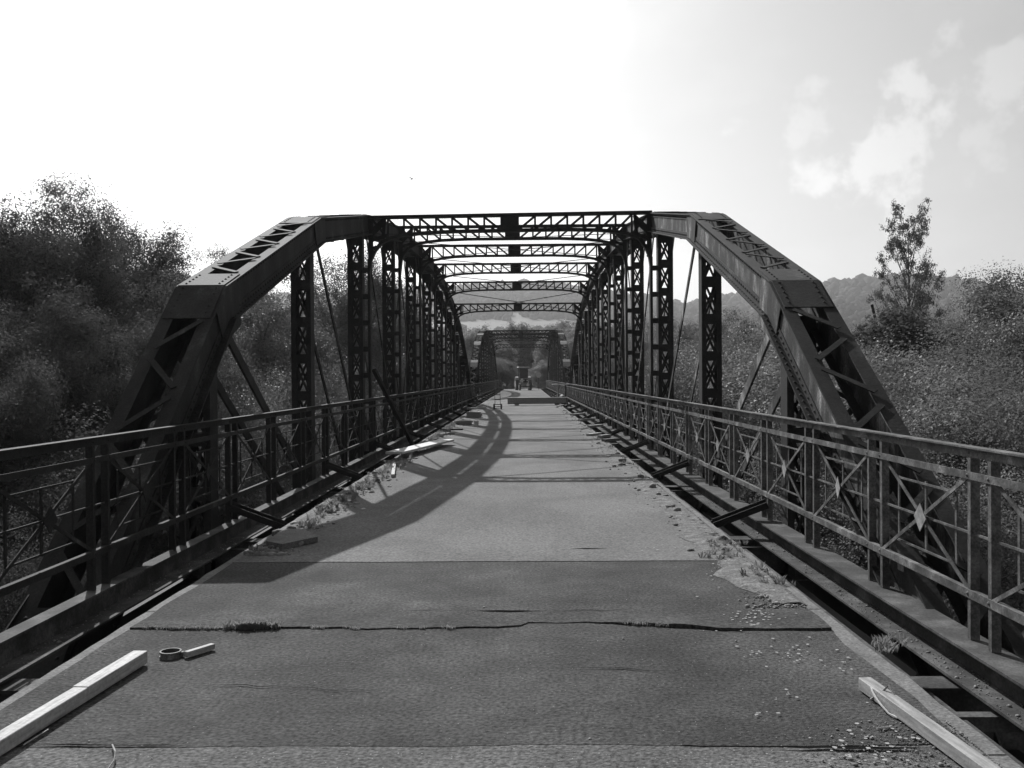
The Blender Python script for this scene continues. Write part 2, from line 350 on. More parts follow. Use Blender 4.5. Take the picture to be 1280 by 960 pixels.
# ------------------------------------------------------------------ truss spans
P = 5.0
TZ = [-.55, 2.61, 4.19, 5.07, 5.61, 5.79, 5.79, 5.61, 5.07, 4.19, 2.61, -.55]
TOP = [Vector((0, i * P, z)) for i, z in enumerate(TZ)]
DEP = .39; XI, XO = 3.04, 3.51; NB = 11
def mitres():
    M_ = []
    for i in range(12):
        ns = []
        for a, b in ((i - 1, i), (i, i + 1)):
            if 0 <= a and b <= 11:
                d = (TOP[b] - TOP[a]).normalized(); ns.append(Vector((0, -d.z, d.y)))
        m_ = sum(ns, Vector()).normalized(); M_.append(m_ / m_.dot(ns[0]))
    return M_
MIT = mitres()
def cpt(i, off): return TOP[i] - MIT[i] * off
TOP_BASE = [v.copy() for v in TOP]
def set_side(s):
    TOP[0] = TOP_BASE[0] + (Vector((0, 1.15, 0)) if s < 0 else Vector((0, 0, 0)))
    MIT[:] = mitres()
def strip(mb, i, x0, x1, o0, o1, f0=0, f1=1):
    """a mitred piece of chord between nodes i and i+1: across x0..x1, o0..o1 below the top line"""
    A0, A1, B0, B1 = cpt(i, o0), cpt(i, o1), cpt(i + 1, o0), cpt(i + 1, o1)
    a0 = A0.lerp(B0, f0); b0 = A0.lerp(B0, f1); a1 = A1.lerp(B1, f0); b1 = A1.lerp(B1, f1)
    X0, X1 = min(x0, x1), max(x0, x1)
    X = lambda v, x: (x, v.y, v.z)
    mb.hexa([X(a1, X0), X(a1, X1), X(b1, X1), X(b1, X0), X(a0, X0), X(a0, X1), X(b0, X1), X(b0, X0)])
def ease(f): return f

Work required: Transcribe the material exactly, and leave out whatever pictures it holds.

Answer to the exercise:
The Blender Python script for this scene continues. Write part 2, from line 350 on. More parts follow. Use Blender 4.5. Take the picture to be 1280 by 960 pixels.
# ------------------------------------------------------------------ truss spans
P = 5.0
TZ = [-.55, 2.61, 4.19, 5.07, 5.61, 5.79, 5.79, 5.61, 5.07, 4.19, 2.61, -.55]
TOP = [Vector((0, i * P, z)) for i, z in enumerate(TZ)]
DEP = .39; XI, XO = 3.04, 3.51; NB = 11
def mitres():
    M_ = []
    for i in range(12):
        ns = []
        for a, b in ((i - 1, i), (i, i + 1)):
            if 0 <= a and b <= 11:
                d = (TOP[b] - TOP[a]).normalized(); ns.append(Vector((0, -d.z, d.y)))
        m_ = sum(ns, Vector()).normalized(); M_.append(m_ / m_.dot(ns[0]))
    return M_
MIT = mitres()
def cpt(i, off): return TOP[i] - MIT[i] * off
TOP_BASE = [v.copy() for v in TOP]
def set_side(s):
    TOP[0] = TOP_BASE[0] + (Vector((0, 1.15, 0)) if s < 0 else Vector((0, 0, 0)))
    MIT[:] = mitres()
def strip(mb, i, x0, x1, o0, o1, f0=0, f1=1):
    """a mitred piece of chord between nodes i and i+1: across x0..x1, o0..o1 below the top line"""
    A0, A1, B0, B1 = cpt(i, o0), cpt(i, o1), cpt(i + 1, o0), cpt(i + 1, o1)
    a0 = A0.lerp(B0, f0); b0 = A0.lerp(B0, f1); a1 = A1.lerp(B1, f0); b1 = A1.lerp(B1, f1)
    X0, X1 = min(x0, x1), max(x0, x1)
    X = lambda v, x: (x, v.y, v.z)
    mb.hexa([X(a1, X0), X(a1, X1), X(b1, X1), X(b1, X0), X(a0, X0), X(a0, X1), X(b0, X1), X(b0, X0)])
def ease(f): return f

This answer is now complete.